"If you are a man who truly didn’t know—who has now heard something on this line from a woman you are close to and who is finally opening up with her story to you about a mutual friend, or family member, or colleague—ask yourself why it took so long. Ask why it took yet another run through the cycle for her to trust you. Ask yourself why the women you know haven’t shared the massive accumulation of information they have stored on their mental hard drives by their 20s if not before with the men who are good, who know better than to treat women as objects.

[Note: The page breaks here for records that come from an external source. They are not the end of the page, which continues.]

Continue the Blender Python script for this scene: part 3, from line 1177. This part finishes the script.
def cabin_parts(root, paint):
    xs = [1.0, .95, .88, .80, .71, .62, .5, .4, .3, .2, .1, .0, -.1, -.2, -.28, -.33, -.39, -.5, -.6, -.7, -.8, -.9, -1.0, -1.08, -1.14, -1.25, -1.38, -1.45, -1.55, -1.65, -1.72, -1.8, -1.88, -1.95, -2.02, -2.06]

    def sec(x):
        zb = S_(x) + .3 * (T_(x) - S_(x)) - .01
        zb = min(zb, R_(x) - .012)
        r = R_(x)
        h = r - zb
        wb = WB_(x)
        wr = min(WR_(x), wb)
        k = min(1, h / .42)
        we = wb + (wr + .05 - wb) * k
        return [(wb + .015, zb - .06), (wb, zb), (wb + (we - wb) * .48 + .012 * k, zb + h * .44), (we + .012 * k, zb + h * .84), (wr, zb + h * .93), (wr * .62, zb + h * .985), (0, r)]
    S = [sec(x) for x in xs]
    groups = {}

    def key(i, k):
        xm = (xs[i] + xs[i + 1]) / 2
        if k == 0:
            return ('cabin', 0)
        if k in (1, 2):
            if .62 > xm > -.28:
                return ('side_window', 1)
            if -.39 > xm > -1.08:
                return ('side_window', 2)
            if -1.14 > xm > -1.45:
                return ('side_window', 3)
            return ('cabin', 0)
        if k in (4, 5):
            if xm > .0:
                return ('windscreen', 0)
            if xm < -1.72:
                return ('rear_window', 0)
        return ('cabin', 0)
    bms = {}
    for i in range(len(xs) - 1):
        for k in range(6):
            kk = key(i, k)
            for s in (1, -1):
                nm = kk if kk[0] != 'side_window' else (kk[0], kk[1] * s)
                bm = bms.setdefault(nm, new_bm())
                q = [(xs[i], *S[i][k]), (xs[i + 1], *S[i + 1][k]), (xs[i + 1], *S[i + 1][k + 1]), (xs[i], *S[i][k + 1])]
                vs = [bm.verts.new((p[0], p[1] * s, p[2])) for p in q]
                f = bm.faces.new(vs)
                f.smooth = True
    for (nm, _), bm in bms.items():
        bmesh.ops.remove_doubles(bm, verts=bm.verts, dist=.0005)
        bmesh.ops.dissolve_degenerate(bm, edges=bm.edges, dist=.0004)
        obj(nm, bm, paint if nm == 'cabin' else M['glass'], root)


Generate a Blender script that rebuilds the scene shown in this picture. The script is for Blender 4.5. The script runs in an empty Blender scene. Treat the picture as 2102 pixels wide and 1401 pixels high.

If you leave this issue to women, if you refuse to make your friends or yourself be better—whether by intervention or by consequence—you are part of the problem, no matter what you make of yourself. If you are closing yourself off from the information that has been out there for too long to be worth considering about gender, power, and violence, or the cyclical flows of personal anecdotes about them, you are not excused. It has been too long, too obvious, and presented too many ways for anyone to claim ignorance."This is why "rape culture" is still such an effective term to describe what's going on these days. Most men go through life never raping anybody (congratulations, I guess?). All men do, to some extent, contribute actively or passively to constructing environments where women can be, in fact, raped, or at least harassed, cat-called, stared at, or made to feel creeped out.
Adler is pessimistic that things will change after Weinstein, but she's spitting fire here against the passive, enabling "not all men" perspective.